Se os frutos produzidos pela terra
Ainda não são
Tão doces e polpudos quanto as pêras
Da tua ilusão
Amarra teu arado a uma estrela
E os tempos darão
Safras e safras de sonhos
Quilos e quilos de amor
Noutros planetas risonhos
Outras espécies de dor

Se os campos cultivados nesse mundo
São duros demais
E os solos assolados pela guerra
Não produzem a paz
Amarra teu arado a uma estrela
E aí tu serás
O lavrador louco dos astros
O camponês solto dos céus
E quanto mais longe da Terra
Tanto mais perto de Deus

Gilberto Gil é assim, poeta genial, lavrador dos astros. E é com safras e safras de amor que hoje renova seus sonhos pro cultivo da coisa melhor. Poderia amarrar seu arado na estrela e seguir o próprio conselho, deitando o baiano na rede dos frutos que já produziu. Mas tendo nos ensinado a sonhar, prefere agora, entre dificuldades e êxitos, objetivar no batente de ministro, semeando os campos da nossa cultura.

Esotérico descolado, Gil já não precisa distanciar-se da terra para estar perto de Deus, assim como outros não precisaram: Gandhi, Madre Teresa e Mandela para citar alguns. O tesão da vida é estar entregue de alma e corpo ao que se é, e só somos, numa relação dadivosa com o outro.

Eu estava pensando nessas coisas de bem, e lembrei de do Dalai Lama por motivos óbvios. Algumas vezes nessa vida, meu caminho cruzou com o dele. A ocasião mais recente foi num evento em Curitiba onde fui mestre de cerimônia de um show em que Sua Santidade se apresentou.

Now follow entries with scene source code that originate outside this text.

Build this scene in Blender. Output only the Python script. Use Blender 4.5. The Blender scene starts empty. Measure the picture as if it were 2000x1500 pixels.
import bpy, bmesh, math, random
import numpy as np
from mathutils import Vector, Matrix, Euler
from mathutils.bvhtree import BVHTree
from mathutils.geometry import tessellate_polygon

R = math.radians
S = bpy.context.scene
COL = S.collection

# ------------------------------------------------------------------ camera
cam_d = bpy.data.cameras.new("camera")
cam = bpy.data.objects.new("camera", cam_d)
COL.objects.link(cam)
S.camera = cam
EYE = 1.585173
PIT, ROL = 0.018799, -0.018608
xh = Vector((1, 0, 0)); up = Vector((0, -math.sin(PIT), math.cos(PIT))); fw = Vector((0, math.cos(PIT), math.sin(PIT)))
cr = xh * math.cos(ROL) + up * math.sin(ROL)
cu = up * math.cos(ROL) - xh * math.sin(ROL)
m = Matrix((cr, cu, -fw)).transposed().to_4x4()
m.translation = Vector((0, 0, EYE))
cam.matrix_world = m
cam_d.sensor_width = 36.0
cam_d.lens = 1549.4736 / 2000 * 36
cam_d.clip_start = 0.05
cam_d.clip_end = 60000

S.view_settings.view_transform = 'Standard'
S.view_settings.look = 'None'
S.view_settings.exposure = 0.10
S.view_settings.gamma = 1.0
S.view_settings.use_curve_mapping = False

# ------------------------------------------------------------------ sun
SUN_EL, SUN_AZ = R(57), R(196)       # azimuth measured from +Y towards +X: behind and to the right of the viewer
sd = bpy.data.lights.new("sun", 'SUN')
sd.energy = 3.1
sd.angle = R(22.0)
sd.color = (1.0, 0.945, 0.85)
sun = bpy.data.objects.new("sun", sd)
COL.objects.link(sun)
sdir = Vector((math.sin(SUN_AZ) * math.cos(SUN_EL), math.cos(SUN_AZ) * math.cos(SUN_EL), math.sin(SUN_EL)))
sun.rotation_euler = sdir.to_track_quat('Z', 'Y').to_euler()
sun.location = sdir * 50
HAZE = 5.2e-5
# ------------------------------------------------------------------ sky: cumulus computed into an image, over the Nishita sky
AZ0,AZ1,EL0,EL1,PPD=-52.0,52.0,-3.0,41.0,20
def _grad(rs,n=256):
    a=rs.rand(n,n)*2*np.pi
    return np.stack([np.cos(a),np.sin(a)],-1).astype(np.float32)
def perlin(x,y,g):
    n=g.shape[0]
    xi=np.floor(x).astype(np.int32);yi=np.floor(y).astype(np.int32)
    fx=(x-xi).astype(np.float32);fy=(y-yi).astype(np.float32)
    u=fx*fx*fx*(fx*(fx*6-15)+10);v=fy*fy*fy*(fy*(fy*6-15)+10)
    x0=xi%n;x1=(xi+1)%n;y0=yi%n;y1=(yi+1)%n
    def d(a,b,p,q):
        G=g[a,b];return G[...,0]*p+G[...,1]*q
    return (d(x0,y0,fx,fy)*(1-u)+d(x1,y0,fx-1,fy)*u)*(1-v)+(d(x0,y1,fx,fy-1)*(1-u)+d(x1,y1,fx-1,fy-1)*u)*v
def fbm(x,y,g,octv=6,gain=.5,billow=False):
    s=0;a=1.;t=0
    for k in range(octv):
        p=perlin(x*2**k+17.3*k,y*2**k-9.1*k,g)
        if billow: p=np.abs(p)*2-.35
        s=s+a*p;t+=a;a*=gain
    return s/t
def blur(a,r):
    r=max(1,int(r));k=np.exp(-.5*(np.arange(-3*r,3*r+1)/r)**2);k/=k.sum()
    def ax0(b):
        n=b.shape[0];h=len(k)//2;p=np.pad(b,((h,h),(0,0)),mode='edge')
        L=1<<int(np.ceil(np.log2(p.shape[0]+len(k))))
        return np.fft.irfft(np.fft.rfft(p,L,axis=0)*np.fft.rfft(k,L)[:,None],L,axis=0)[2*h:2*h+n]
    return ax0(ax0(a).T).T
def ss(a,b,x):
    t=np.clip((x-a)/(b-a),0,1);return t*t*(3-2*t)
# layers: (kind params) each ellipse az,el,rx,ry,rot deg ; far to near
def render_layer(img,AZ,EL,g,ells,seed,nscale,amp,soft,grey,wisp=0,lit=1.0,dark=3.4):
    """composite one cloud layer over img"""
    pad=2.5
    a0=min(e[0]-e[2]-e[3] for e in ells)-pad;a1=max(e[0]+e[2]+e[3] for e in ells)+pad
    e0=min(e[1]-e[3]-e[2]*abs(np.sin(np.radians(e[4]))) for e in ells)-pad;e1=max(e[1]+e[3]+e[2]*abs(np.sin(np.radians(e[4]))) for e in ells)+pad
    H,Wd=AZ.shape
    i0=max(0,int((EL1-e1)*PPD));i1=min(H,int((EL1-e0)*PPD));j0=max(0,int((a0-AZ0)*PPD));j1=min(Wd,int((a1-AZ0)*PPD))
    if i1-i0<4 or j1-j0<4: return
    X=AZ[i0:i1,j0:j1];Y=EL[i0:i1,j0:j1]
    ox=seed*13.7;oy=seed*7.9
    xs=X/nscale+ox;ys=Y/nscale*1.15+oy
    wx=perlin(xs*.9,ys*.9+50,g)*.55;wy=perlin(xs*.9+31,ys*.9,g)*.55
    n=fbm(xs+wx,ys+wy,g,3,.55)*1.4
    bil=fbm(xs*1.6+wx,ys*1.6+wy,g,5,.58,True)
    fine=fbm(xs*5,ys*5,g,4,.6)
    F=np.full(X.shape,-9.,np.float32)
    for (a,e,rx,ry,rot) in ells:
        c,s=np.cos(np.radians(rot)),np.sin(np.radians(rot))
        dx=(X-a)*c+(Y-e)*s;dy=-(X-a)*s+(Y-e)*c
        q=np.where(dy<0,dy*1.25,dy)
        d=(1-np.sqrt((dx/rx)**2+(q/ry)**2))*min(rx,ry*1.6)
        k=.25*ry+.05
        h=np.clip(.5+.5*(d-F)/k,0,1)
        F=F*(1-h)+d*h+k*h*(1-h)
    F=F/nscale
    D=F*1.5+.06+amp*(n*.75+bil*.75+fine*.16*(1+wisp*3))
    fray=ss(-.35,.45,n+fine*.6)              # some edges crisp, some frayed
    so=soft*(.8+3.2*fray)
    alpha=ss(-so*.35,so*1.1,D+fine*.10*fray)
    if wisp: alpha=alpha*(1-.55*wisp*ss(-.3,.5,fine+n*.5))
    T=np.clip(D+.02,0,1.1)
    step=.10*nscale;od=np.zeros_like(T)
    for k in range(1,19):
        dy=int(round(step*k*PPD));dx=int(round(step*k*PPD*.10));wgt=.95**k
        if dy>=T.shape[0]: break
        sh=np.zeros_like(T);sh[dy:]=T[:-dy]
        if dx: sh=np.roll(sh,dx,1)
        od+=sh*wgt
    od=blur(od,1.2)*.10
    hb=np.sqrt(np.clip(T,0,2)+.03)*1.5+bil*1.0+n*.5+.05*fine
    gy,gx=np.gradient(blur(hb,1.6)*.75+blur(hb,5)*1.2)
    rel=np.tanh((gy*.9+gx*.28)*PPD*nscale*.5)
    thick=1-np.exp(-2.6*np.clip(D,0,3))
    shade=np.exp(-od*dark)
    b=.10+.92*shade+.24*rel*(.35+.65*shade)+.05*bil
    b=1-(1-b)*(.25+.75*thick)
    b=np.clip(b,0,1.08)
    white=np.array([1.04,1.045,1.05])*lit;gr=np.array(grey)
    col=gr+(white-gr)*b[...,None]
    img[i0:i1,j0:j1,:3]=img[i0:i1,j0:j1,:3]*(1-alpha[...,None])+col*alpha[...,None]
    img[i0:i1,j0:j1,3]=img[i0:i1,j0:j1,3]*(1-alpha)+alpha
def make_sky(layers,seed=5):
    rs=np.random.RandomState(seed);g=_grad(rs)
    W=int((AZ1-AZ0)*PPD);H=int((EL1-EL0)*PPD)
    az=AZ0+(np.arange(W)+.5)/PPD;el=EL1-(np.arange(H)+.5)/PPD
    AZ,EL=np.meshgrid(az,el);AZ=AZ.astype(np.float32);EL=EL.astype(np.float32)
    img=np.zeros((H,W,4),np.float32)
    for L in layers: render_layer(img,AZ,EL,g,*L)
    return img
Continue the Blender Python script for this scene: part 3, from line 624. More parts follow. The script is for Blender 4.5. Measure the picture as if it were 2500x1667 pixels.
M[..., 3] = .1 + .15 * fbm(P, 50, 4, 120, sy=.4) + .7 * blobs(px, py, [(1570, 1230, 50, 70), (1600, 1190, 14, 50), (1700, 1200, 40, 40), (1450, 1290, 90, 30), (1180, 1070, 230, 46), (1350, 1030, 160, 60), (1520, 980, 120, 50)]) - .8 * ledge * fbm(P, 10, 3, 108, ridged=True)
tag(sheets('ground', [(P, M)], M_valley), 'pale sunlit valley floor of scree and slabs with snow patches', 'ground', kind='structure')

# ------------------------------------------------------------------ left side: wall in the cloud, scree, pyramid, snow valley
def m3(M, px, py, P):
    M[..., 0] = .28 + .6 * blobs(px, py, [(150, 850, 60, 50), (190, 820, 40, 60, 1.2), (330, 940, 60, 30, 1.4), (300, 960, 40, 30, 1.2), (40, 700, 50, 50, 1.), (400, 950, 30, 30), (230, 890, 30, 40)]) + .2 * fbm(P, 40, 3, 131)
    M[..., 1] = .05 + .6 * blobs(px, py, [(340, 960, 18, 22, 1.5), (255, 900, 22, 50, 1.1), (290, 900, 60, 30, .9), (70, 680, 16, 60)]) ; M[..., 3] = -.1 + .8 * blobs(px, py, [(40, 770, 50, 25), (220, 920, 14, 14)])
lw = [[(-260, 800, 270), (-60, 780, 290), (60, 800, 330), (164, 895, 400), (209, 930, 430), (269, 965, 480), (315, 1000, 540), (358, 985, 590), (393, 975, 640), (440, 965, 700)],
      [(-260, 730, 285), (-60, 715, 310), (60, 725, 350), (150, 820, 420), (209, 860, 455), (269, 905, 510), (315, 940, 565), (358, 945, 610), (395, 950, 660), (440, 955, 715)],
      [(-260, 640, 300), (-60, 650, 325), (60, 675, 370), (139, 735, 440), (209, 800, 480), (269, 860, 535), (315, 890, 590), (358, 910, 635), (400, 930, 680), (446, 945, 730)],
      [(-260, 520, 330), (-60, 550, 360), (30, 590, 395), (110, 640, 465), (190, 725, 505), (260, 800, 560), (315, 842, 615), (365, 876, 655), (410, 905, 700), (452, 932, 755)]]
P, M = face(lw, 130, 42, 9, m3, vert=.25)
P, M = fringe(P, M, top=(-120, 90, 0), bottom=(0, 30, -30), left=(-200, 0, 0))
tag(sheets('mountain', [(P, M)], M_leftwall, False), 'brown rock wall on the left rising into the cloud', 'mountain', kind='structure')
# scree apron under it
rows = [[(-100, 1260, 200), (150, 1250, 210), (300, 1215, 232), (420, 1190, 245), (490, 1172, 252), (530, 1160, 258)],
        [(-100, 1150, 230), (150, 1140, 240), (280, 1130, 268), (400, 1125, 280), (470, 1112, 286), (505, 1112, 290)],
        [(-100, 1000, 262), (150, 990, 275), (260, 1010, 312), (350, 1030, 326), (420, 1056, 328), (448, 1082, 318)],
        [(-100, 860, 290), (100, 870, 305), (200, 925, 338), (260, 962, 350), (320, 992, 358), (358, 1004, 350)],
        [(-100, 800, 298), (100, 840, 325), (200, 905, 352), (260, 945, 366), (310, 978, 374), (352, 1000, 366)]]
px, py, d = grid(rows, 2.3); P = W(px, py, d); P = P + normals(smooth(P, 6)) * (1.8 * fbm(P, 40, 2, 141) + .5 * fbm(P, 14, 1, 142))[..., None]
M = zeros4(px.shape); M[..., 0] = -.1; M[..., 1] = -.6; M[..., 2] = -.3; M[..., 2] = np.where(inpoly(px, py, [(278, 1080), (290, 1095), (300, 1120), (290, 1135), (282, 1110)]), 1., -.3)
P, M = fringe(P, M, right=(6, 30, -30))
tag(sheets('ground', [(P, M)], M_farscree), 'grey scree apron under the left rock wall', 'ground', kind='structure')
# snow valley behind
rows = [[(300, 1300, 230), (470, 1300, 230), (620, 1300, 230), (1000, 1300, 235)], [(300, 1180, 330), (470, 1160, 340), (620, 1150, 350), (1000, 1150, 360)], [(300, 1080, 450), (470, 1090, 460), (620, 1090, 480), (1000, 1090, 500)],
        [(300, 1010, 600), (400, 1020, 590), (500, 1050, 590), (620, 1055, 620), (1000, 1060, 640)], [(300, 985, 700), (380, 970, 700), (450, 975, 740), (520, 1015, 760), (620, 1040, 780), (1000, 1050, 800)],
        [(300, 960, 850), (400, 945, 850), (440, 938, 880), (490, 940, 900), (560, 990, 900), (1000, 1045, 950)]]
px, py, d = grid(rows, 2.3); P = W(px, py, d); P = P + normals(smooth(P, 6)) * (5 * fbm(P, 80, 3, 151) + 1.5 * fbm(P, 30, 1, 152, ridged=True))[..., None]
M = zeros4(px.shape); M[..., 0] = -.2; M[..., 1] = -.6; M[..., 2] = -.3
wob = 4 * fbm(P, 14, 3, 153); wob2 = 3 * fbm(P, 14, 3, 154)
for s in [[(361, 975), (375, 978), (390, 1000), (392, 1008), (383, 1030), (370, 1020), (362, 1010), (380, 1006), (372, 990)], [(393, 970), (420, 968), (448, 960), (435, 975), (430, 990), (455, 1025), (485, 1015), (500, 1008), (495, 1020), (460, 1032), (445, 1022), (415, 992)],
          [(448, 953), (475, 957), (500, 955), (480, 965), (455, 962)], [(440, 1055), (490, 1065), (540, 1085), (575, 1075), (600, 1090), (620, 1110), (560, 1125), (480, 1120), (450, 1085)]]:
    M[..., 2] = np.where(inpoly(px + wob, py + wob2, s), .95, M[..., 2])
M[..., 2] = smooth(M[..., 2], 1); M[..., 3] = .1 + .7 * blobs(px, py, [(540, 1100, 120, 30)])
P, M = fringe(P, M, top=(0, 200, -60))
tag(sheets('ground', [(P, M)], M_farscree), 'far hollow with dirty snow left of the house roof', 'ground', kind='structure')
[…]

Naquela noite ganhei de presente um xale branco igual ao que o Richard Gere usa no pescoço, e no dia seguinte, sentados lado a lado, tomamos café da manhã. Percebi que Dalai começa a refeição com uma xícara de água morna e, por via das dúvidas, de lá pra cá nunca deixei de fazer o mesmo. Mas o que me marcou naquele final de semana foi a conferência que aconteceu uma tarde no Palácio de Cristal. A coisa ia bem humorada com Dalai no palco entre dribles de mestre e filosofadas divinas.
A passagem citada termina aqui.